:: Given data ::

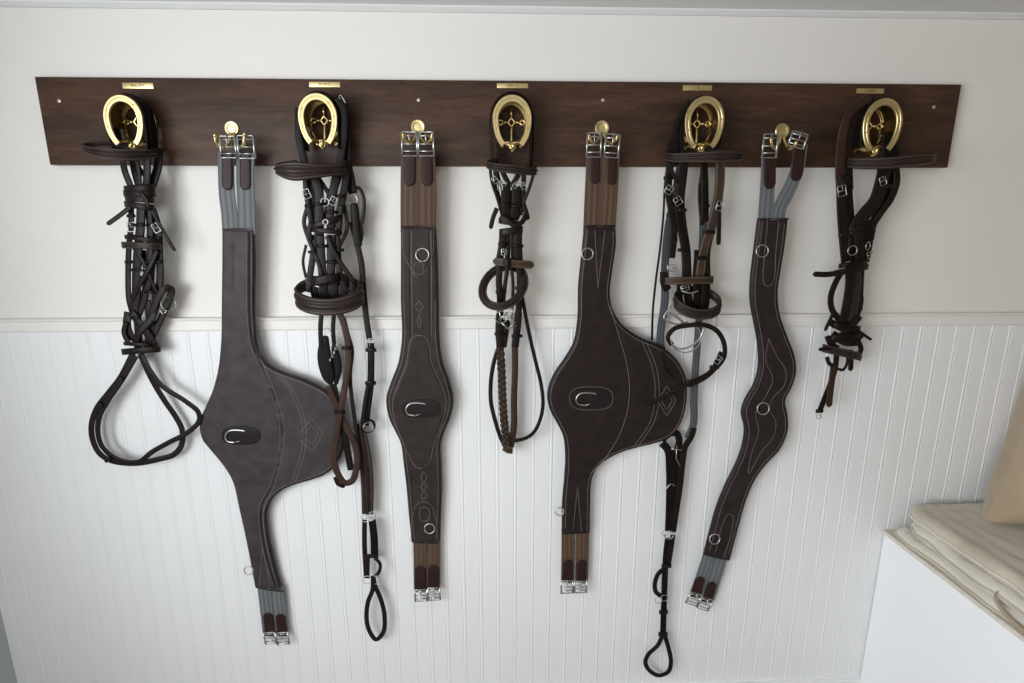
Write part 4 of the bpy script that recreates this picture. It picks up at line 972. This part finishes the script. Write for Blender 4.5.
for pts, w in (([(686, 278, 6), (688, 296, 6), (690, 312, 6)], 8), ([(697, 278, 5.6), (697, 296, 5.6), (696, 314, 5.4)], 7), ([(706, 280, 6), (706, 296, 5.8), (704, 312, 5.6)], 8), ([(679, 280, 5.6), (680, 296, 5.6), (683, 310, 5.6)], 5)):
    part(b4, 'cheek_strap', pts, w, M_LK)
g = G(); tube(g, [P(682, 291, 8), P(690, 293, 8.4), P(698, 291, 8.2)], .0022); link('bit', g, M_STEEL, b4)
g = G(); tube(g, [P(668, 312, 6.6), P(678, 318, 6.9), P(685, 325, 6.9)], .0032); link('bit', g, M_STEEL, b4)
keepers(b4, ((684, 250, 6, 6.6), (701, 258, 6, 7), (709, 232, 6, 7.2), (668.5, 178, 4.5, 7.4), (705, 206, 4.5, 6.3)))
# ---- breastplate behind bridle four
m4 = thing('breastplate', P(680, 150, 4), 'breastplate of blue-grey elastic straps ending in a narrow looped leather strap, behind the fourth bridle', 'breastplate')
part(m4, 'elastic_strap', [(682, 158, 3.6), (676, 190, 3.6), (668, 230, 3.6), (665, 270, 3.6), (665, 300, 3.6), (661, 330, 3.6), (660, 352, 3.2)], 8, M_EGD)
part(m4, 'elastic_strap', [(704, 160, 3.6), (703, 230, 3.6), (701, 290, 4), (698.5, 330, 4), (695.5, 370, 4), (694, 400, 3.8), (693.5, 424, 3.8), (688, 438, 3.8)], 7.5, M_EGD)
part(m4, 'strap', [(694, 428, 4), (691, 437, 4), (685, 447, 4.2), (683, 458, 4.2), (680, 485, 4), (676, 512, 4), (673, 532, 4)], 6.5, M_L)
part(m4, 'strap', [(662, 443, 4), (668, 450, 4.4), (670, 470, 4.4), (670, 500, 4.2), (669, 531, 4)], 8, M_LK, t=4)
part(m4, 'strap', [(677, 450, 3.6), (677, 490, 3.6), (672, 530, 3.6)], 8, M_L)
part(m4, 'loop', [(662, 441, 4), (668, 434, 3.8), (677, 434, 3.6), (679, 445, 4), (674, 453, 4.4)], 7, M_LK)
g = G(); tube(g, [P(671, 449, 5), P(682, 450, 5)], .0014, raw=True); tube(g, [P(677, 446, 5), P(676, 458, 5), P(680, 466, 5)], .0014, raw=True)
tube(g, [P(666, 489, 5), P(671, 484, 5), P(675, 486, 5)], .0013); link('buckle', g, M_STEEL, m4)
g = G(); ring(g, 669, 535, 4.6, 4.6, 1.3); link('ring', g, M_STEEL, m4)
g = G(); ring(g, 665, 533, 4.2, 3, 1.1); link('ring', g, M_STEEL, m4)
part(m4, 'strap', [(673, 535, 4.2), (671, 550, 4.2), (668, 567, 4)], 5, M_L)
part(m4, 'strap', [(668, 538, 4), (666, 555, 4), (665, 575, 3.8), (664, 605, 3.6), (663, 637, 3.4)], 6, M_LK, t=3.5)
part(m4, 'loop', [(666, 568, 4.4), (659, 573, 4.6), (655, 583, 4.6), (656, 592, 4.6), (661, 596, 4.4)], 4.6, M_L)
wrapband(m4, 'keeper', 666.5, 566, 4.5, .7, 4.2, 4)
g = G(); ring(g, 658.5, 600, 4.2, 3.6, 1.1); link('ring', g, M_STEEL, m4)
g = G(); ring(g, 664.5, 598, 4.2, 3.4, 1.1); link('ring', g, M_STEEL, m4)
wrapband(m4, 'keeper', 663.5, 612, 4, .6, 3.7, 4); wrapband(m4, 'keeper', 663, 634, 4.2, .6, 3.6, 4)
part(m4, 'loop', [(663, 634, 3.8), (658, 645, 3.8), (648, 655, 3.8), (645.5, 663, 3.8), (650, 671, 3.7), (659, 675.5, 3.6), (668, 672, 3.4), (671, 663, 3.4), (669, 650, 3.5), (665, 636, 3.6)], 4.4, M_L)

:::

■ **Requirement**: Omitting all images, print the listing exactly.

■ **Result of this task**:
Write part 4 of the bpy script that recreates this picture. It picks up at line 972. This part finishes the script. Write for Blender 4.5.
for pts, w in (([(686, 278, 6), (688, 296, 6), (690, 312, 6)], 8), ([(697, 278, 5.6), (697, 296, 5.6), (696, 314, 5.4)], 7), ([(706, 280, 6), (706, 296, 5.8), (704, 312, 5.6)], 8), ([(679, 280, 5.6), (680, 296, 5.6), (683, 310, 5.6)], 5)):
    part(b4, 'cheek_strap', pts, w, M_LK)
g = G(); tube(g, [P(682, 291, 8), P(690, 293, 8.4), P(698, 291, 8.2)], .0022); link('bit', g, M_STEEL, b4)
g = G(); tube(g, [P(668, 312, 6.6), P(678, 318, 6.9), P(685, 325, 6.9)], .0032); link('bit', g, M_STEEL, b4)
keepers(b4, ((684, 250, 6, 6.6), (701, 258, 6, 7), (709, 232, 6, 7.2), (668.5, 178, 4.5, 7.4), (705, 206, 4.5, 6.3)))
# ---- breastplate behind bridle four
m4 = thing('breastplate', P(680, 150, 4), 'breastplate of blue-grey elastic straps ending in a narrow looped leather strap, behind the fourth bridle', 'breastplate')
part(m4, 'elastic_strap', [(682, 158, 3.6), (676, 190, 3.6), (668, 230, 3.6), (665, 270, 3.6), (665, 300, 3.6), (661, 330, 3.6), (660, 352, 3.2)], 8, M_EGD)
part(m4, 'elastic_strap', [(704, 160, 3.6), (703, 230, 3.6), (701, 290, 4), (698.5, 330, 4), (695.5, 370, 4), (694, 400, 3.8), (693.5, 424, 3.8), (688, 438, 3.8)], 7.5, M_EGD)
part(m4, 'strap', [(694, 428, 4), (691, 437, 4), (685, 447, 4.2), (683, 458, 4.2), (680, 485, 4), (676, 512, 4), (673, 532, 4)], 6.5, M_L)
part(m4, 'strap', [(662, 443, 4), (668, 450, 4.4), (670, 470, 4.4), (670, 500, 4.2), (669, 531, 4)], 8, M_LK, t=4)
part(m4, 'strap', [(677, 450, 3.6), (677, 490, 3.6), (672, 530, 3.6)], 8, M_L)
part(m4, 'loop', [(662, 441, 4), (668, 434, 3.8), (677, 434, 3.6), (679, 445, 4), (674, 453, 4.4)], 7, M_LK)
g = G(); tube(g, [P(671, 449, 5), P(682, 450, 5)], .0014, raw=True); tube(g, [P(677, 446, 5), P(676, 458, 5), P(680, 466, 5)], .0014, raw=True)
tube(g, [P(666, 489, 5), P(671, 484, 5), P(675, 486, 5)], .0013); link('buckle', g, M_STEEL, m4)
g = G(); ring(g, 669, 535, 4.6, 4.6, 1.3); link('ring', g, M_STEEL, m4)
g = G(); ring(g, 665, 533, 4.2, 3, 1.1); link('ring', g, M_STEEL, m4)
part(m4, 'strap', [(673, 535, 4.2), (671, 550, 4.2), (668, 567, 4)], 5, M_L)
part(m4, 'strap', [(668, 538, 4), (666, 555, 4), (665, 575, 3.8), (664, 605, 3.6), (663, 637, 3.4)], 6, M_LK, t=3.5)
part(m4, 'loop', [(666, 568, 4.4), (659, 573, 4.6), (655, 583, 4.6), (656, 592, 4.6), (661, 596, 4.4)], 4.6, M_L)
wrapband(m4, 'keeper', 666.5, 566, 4.5, .7, 4.2, 4)
g = G(); ring(g, 658.5, 600, 4.2, 3.6, 1.1); link('ring', g, M_STEEL, m4)
g = G(); ring(g, 664.5, 598, 4.2, 3.4, 1.1); link('ring', g, M_STEEL, m4)
wrapband(m4, 'keeper', 663.5, 612, 4, .6, 3.7, 4); wrapband(m4, 'keeper', 663, 634, 4.2, .6, 3.6, 4)
part(m4, 'loop', [(663, 634, 3.8), (658, 645, 3.8), (648, 655, 3.8), (645.5, 663, 3.8), (650, 671, 3.7), (659, 675.5, 3.6), (668, 672, 3.4), (671, 663, 3.4), (669, 650, 3.5), (665, 636, 3.6)], 4.4, M_L)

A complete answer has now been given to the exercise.